╭──
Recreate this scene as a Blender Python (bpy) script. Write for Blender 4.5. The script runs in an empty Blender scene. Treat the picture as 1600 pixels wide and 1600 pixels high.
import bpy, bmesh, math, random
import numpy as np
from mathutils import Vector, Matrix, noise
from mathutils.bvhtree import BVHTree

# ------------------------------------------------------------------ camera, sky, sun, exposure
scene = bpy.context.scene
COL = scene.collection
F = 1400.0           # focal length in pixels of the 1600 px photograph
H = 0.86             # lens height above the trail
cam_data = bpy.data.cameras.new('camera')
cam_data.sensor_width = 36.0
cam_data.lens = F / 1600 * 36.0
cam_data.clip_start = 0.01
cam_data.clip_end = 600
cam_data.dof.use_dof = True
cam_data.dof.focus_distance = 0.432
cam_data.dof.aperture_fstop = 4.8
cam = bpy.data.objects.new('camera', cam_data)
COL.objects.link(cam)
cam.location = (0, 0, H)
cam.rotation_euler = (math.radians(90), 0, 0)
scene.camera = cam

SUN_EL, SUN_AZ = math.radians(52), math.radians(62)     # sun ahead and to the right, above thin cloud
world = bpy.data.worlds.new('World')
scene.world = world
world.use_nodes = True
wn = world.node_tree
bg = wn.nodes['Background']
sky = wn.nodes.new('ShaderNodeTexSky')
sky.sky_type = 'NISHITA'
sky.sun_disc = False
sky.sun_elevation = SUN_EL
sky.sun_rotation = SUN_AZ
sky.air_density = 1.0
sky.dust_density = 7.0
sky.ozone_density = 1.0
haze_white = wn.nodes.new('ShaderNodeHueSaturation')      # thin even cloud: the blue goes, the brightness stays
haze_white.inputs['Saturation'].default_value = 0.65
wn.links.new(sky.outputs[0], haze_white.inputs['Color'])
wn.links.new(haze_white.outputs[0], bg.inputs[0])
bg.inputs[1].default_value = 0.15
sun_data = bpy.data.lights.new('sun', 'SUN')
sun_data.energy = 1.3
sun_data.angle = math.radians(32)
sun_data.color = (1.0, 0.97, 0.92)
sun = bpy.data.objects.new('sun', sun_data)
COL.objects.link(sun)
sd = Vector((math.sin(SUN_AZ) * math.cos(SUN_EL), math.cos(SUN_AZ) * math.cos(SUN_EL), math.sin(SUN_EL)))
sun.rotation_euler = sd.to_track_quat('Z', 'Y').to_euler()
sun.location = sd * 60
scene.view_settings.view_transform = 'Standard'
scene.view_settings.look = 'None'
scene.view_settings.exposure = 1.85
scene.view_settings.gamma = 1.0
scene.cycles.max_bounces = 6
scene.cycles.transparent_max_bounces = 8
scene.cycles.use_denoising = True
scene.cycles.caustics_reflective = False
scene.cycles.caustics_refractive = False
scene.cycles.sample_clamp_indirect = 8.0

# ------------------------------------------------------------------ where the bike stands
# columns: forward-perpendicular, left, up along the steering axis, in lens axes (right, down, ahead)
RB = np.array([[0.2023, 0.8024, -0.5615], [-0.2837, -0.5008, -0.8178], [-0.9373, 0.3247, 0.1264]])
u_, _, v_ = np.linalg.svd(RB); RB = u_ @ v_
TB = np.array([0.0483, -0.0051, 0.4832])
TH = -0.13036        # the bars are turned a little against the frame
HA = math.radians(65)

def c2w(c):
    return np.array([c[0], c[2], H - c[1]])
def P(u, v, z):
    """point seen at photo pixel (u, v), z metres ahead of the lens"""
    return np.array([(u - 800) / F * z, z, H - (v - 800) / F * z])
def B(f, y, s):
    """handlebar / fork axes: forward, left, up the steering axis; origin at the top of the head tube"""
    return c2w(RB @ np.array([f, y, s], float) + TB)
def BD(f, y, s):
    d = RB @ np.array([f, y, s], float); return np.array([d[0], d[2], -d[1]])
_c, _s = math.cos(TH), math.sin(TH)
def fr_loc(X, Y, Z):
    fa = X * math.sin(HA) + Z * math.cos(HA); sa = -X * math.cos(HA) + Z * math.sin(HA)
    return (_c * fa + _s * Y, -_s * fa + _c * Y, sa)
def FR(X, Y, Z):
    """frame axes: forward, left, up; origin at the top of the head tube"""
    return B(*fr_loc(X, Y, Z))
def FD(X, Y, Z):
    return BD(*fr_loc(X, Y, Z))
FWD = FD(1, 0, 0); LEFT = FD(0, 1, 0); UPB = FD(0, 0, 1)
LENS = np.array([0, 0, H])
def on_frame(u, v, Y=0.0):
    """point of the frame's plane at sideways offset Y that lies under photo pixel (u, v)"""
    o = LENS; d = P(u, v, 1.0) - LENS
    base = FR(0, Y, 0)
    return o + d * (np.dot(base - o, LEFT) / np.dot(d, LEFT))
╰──
Do this: Print back all the lines verbatim.

Solution below:
Recreate this scene as a Blender Python (bpy) script. Write for Blender 4.5. The script runs in an empty Blender scene. Treat the picture as 1600 pixels wide and 1600 pixels high.
import bpy, bmesh, math, random
import numpy as np
from mathutils import Vector, Matrix, noise
from mathutils.bvhtree import BVHTree

# ------------------------------------------------------------------ camera, sky, sun, exposure
scene = bpy.context.scene
COL = scene.collection
F = 1400.0           # focal length in pixels of the 1600 px photograph
H = 0.86             # lens height above the trail
cam_data = bpy.data.cameras.new('camera')
cam_data.sensor_width = 36.0
cam_data.lens = F / 1600 * 36.0
cam_data.clip_start = 0.01
cam_data.clip_end = 600
cam_data.dof.use_dof = True
cam_data.dof.focus_distance = 0.432
cam_data.dof.aperture_fstop = 4.8
cam = bpy.data.objects.new('camera', cam_data)
COL.objects.link(cam)
cam.location = (0, 0, H)
cam.rotation_euler = (math.radians(90), 0, 0)
scene.camera = cam

SUN_EL, SUN_AZ = math.radians(52), math.radians(62)     # sun ahead and to the right, above thin cloud
world = bpy.data.worlds.new('World')
scene.world = world
world.use_nodes = True
wn = world.node_tree
bg = wn.nodes['Background']
sky = wn.nodes.new('ShaderNodeTexSky')
sky.sky_type = 'NISHITA'
sky.sun_disc = False
sky.sun_elevation = SUN_EL
sky.sun_rotation = SUN_AZ
sky.air_density = 1.0
sky.dust_density = 7.0
sky.ozone_density = 1.0
haze_white = wn.nodes.new('ShaderNodeHueSaturation')      # thin even cloud: the blue goes, the brightness stays
haze_white.inputs['Saturation'].default_value = 0.65
wn.links.new(sky.outputs[0], haze_white.inputs['Color'])
wn.links.new(haze_white.outputs[0], bg.inputs[0])
bg.inputs[1].default_value = 0.15
sun_data = bpy.data.lights.new('sun', 'SUN')
sun_data.energy = 1.3
sun_data.angle = math.radians(32)
sun_data.color = (1.0, 0.97, 0.92)
sun = bpy.data.objects.new('sun', sun_data)
COL.objects.link(sun)
sd = Vector((math.sin(SUN_AZ) * math.cos(SUN_EL), math.cos(SUN_AZ) * math.cos(SUN_EL), math.sin(SUN_EL)))
sun.rotation_euler = sd.to_track_quat('Z', 'Y').to_euler()
sun.location = sd * 60
scene.view_settings.view_transform = 'Standard'
scene.view_settings.look = 'None'
scene.view_settings.exposure = 1.85
scene.view_settings.gamma = 1.0
scene.cycles.max_bounces = 6
scene.cycles.transparent_max_bounces = 8
scene.cycles.use_denoising = True
scene.cycles.caustics_reflective = False
scene.cycles.caustics_refractive = False
scene.cycles.sample_clamp_indirect = 8.0

# ------------------------------------------------------------------ where the bike stands
# columns: forward-perpendicular, left, up along the steering axis, in lens axes (right, down, ahead)
RB = np.array([[0.2023, 0.8024, -0.5615], [-0.2837, -0.5008, -0.8178], [-0.9373, 0.3247, 0.1264]])
u_, _, v_ = np.linalg.svd(RB); RB = u_ @ v_
TB = np.array([0.0483, -0.0051, 0.4832])
TH = -0.13036        # the bars are turned a little against the frame
HA = math.radians(65)

def c2w(c):
    return np.array([c[0], c[2], H - c[1]])
def P(u, v, z):
    """point seen at photo pixel (u, v), z metres ahead of the lens"""
    return np.array([(u - 800) / F * z, z, H - (v - 800) / F * z])
def B(f, y, s):
    """handlebar / fork axes: forward, left, up the steering axis; origin at the top of the head tube"""
    return c2w(RB @ np.array([f, y, s], float) + TB)
def BD(f, y, s):
    d = RB @ np.array([f, y, s], float); return np.array([d[0], d[2], -d[1]])
_c, _s = math.cos(TH), math.sin(TH)
def fr_loc(X, Y, Z):
    fa = X * math.sin(HA) + Z * math.cos(HA); sa = -X * math.cos(HA) + Z * math.sin(HA)
    return (_c * fa + _s * Y, -_s * fa + _c * Y, sa)
def FR(X, Y, Z):
    """frame axes: forward, left, up; origin at the top of the head tube"""
    return B(*fr_loc(X, Y, Z))
def FD(X, Y, Z):
    return BD(*fr_loc(X, Y, Z))
FWD = FD(1, 0, 0); LEFT = FD(0, 1, 0); UPB = FD(0, 0, 1)
LENS = np.array([0, 0, H])
def on_frame(u, v, Y=0.0):
    """point of the frame's plane at sideways offset Y that lies under photo pixel (u, v)"""
    o = LENS; d = P(u, v, 1.0) - LENS
    base = FR(0, Y, 0)
    return o + d * (np.dot(base - o, LEFT) / np.dot(d, LEFT))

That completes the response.